Not ONE professional engine builder sets hydraulic lash running and neither should you. Jebby
We are all not professionals like you. Old school ways were to spin pushrod until resistance was felt and add 3/4 turn. In my case this was close enough to start and break in cam. (I used to) have the modified valve covers and would "reset" the lifter while hot motor running. Never had a noisy lifter under acceleration or idle. not sayin your way is wrong, I just was not able to use it successfully
Originally Posted by Jebbysan
Not only is setting while running not preferred....you can end up with lifters that are plunged all different depths.....
Solids have to be set cold.... Jebby
My motor was assembled by a local major stock car / sprint car motor builder 20 years ago.
Full roller setup solid roller lifters, rockers. When I picked up my motor it was never started. He told me he set it statically but after first start up he gave me the gap spec for the setting valve lash with motor hot, .016 intake, .018 exhaust. being my motor has been together so long it must be correct info.

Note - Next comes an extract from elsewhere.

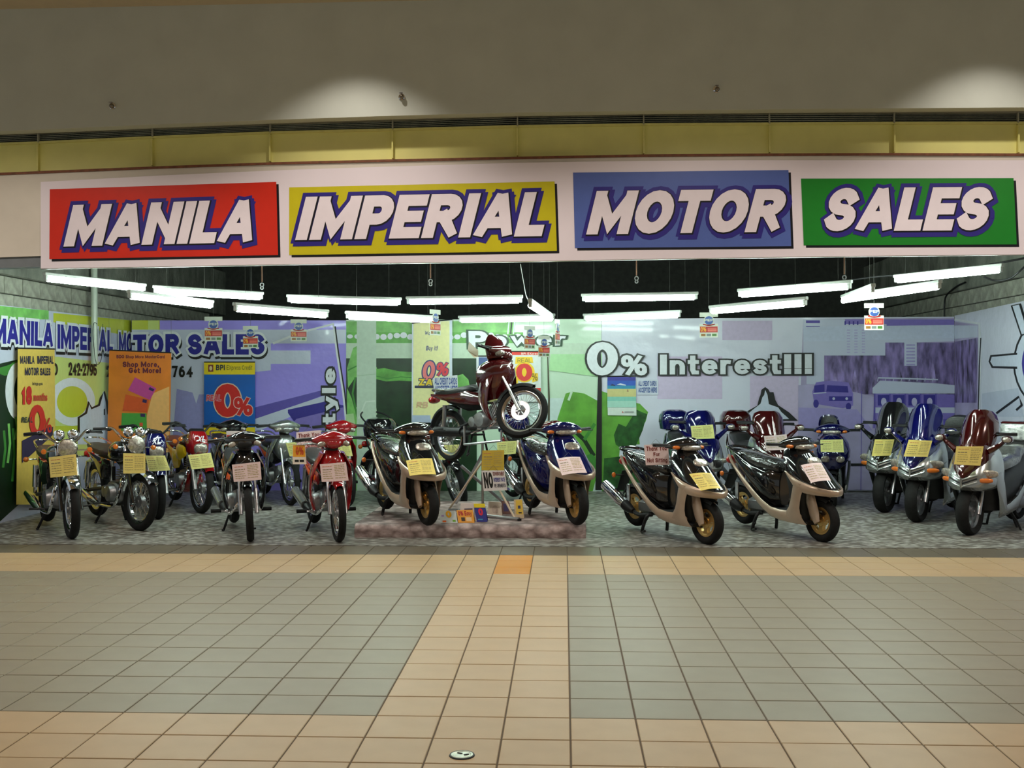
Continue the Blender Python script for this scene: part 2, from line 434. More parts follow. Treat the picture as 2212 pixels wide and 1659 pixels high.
# shop floor: printed pebble vinyl
VF = bpy.data.materials.new('pebble_print_vinyl'); VF.use_nodes = True
nt = VF.node_tree; bs = nt.nodes['Principled BSDF']
tc = nt.nodes.new('ShaderNodeTexCoord'); mp = nt.nodes.new('ShaderNodeMapping'); mp.inputs['Scale'].default_value = (13, 24, 13)
vo = nt.nodes.new('ShaderNodeTexVoronoi'); vo.inputs['Scale'].default_value = 1.0
nz = nt.nodes.new('ShaderNodeTexNoise'); nz.inputs['Scale'].default_value = 1.4; nz.inputs['Detail'].default_value = 6
rp = nt.nodes.new('ShaderNodeValToRGB')
for e, (pos, col) in zip(rp.color_ramp.elements, ((.25, rgb(190, 192, 186)), (.62, rgb(116, 112, 104)))): e.position = pos; e.color = col+(1,)
mx = nt.nodes.new('ShaderNodeMix'); mx.data_type = 'RGBA'; mx.blend_type = 'MULTIPLY'; mx.inputs[0].default_value = .85
r2 = nt.nodes.new('ShaderNodeValToRGB'); r2.color_ramp.elements[0].position = .3; r2.color_ramp.elements[0].color = (.30, .28, .25, 1)
r2.color_ramp.elements[1].position = .72; r2.color_ramp.elements[1].color = (1, 1, 1, 1)
nt.links.new(tc.outputs['Object'], mp.inputs['Vector']); nt.links.new(mp.outputs['Vector'], vo.inputs['Vector']); nt.links.new(mp.outputs['Vector'], nz.inputs['Vector'])
nt.links.new(vo.outputs['Distance'], rp.inputs['Fac']); nt.links.new(nz.outputs['Fac'], r2.inputs['Fac'])
nt.links.new(rp.outputs['Color'], mx.inputs[6]); nt.links.new(r2.outputs['Color'], mx.inputs[7]); nt.links.new(mx.outputs[2], bs.inputs['Base Color'])
bs.inputs['Roughness'].default_value = .42
b = B(); b.box(((XL+XR)/2, (YF+19)/2, -.045), (XR-XL, 19-YF, .1))
struct(obj('floor', b, VF, sharp=0))

# side walls of the shop: hollow concrete blocks under a cast beam
CONC = mat('grey_concrete_block', rgb(150, 150, 138), .85, noise=.30, scale=9, bump=.5, bscale=45)
BEAM = stretch(mat('stained_cast_concrete', rgb(118, 120, 110), .85, noise=.45, scale=5, bump=.5, bscale=30), 1, 1, .6)
MORT = mat('mortar', rgb(58, 58, 52), .9, noise=.2)
DARKC = mat('dark_concrete', rgb(60, 60, 56), .9, noise=.2)
bl = B(); bl.box((0, 0, 0), (.03, .388, .188), ch=.006); BLK = None
for nm, X, sg in (('wall_left', XL, 1), ('wall_right', XR, -1)):
    b = B(); b.box((X-sg*.115, (YF+.17+19)/2, 2.6), (.2, 19-YF-.17, 5.2))
    w = struct(obj(nm, b, MORT, sharp=0))
    b = B(); b.box((X-sg*.02+sg*.03, (YF+.17+19)/2, 3.13), (.09, 19-YF-.17, .80), ch=.012); obj('concrete_beam', b, BEAM, w)
    for k, z in enumerate((2.23, 2.43, 2.63)):
        y = YF+.2+(.2 if k % 2 else 0)
        while y < 18.2:
            if BLK is None: o = obj('concrete_block', bl, CONC, w, sharp=0); BLK = o.data
            else: o = bpy.data.objects.new('concrete_block', BLK); COL.objects.link(o); o.parent = w
            o.location = (X-sg*.012+sg*random.uniform(0, .006), y, z); y += .4
b = B(); b.box(((XL+XR)/2, 19.05, 2.6), (XR-XL+.4, .1, 5.2)); struct(obj('wall_back', b, DARKC, sharp=0))
b = B(); b.box(((XL+XR)/2, (YF+19)/2+.2, 5.25), (XR-XL+.4, 19-YF, .1)); struct(obj('ceiling', b, DARKC, sharp=0))

# bulkhead over the shop, mall ceiling
PLAS = mat('warm_grey_plaster', rgb(206, 212, 203), .75, noise=.04, scale=3, bump=.03, bscale=120)
PLAC = mat('cream_ceiling_paint', rgb(205, 190, 160), .8, noise=.03)
XS = [-440, -180, 85, 331, 585, 849, 1118, 1390, 1661, 1930, 2197, 2460, 2720]
def zline(ys, Y): return [onY(x, y, Y) for x, y in zip(XS, ys)]
Y_WALLB = [303, 290, 280, 269, 259, 250, 243, 239, 236, 234, 232, 231, 230]
Y_LOUT = [308, 298, 288, 278.7, 268.5, 260.5, 251.5, 247, 245, 244, 244, 244, 244]
Y_YELT = [329, 318, 308.5, 297, 287, 280.5, 273.5, 269.5, 268, 266.5, 266, 266, 266]
Y_FAST = [391, 380, 369, 359, 350, 343.5, 338, 333, 331, 330, 331, 331, 331]
YP = 9.95
lo = zline(Y_WALLB, YW)
b = B(); n = len(lo)
fr = [Vector((p.x, YW, p.z)) for p in lo]; tp = [Vector((p.x, YW, CEIL_Z)) for p in lo]
bk = [Vector((p.x, YW+.14, p.z)) for p in lo]; tb = [Vector((p.x, YW+.14, CEIL_Z)) for p in lo]
b.loft([[fr[i], tp[i], tb[i], bk[i]] for i in range(n)])
struct(obj('wall_front', b, PLAS, sharp=0))
b = B(); b.box((0, 0, CEIL_Z+.05), (30, 19.5, .1)); struct(obj('ceiling', b, PLAC, sharp=0))
b = B(); b.box((0, 10.13, 4.9), (30, .1, 2.8)); struct(obj('wall_front', b, DARKC, sharp=0))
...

Once a year I go thru this process (correct gaped sold roller setup is clicky by nature)
some 50 years back, had a 1200cc toyota 3kc with pushrods, shaft rockers & solids. Even w/ a crane hot regrind, milled head & mini-lites it was underwhelming.
Before that, it was a lotus cortina; fugly but a right snappy sleeper. Unbeknownst to me, suppose I may've been one of the earliest of "tuners" around those parts.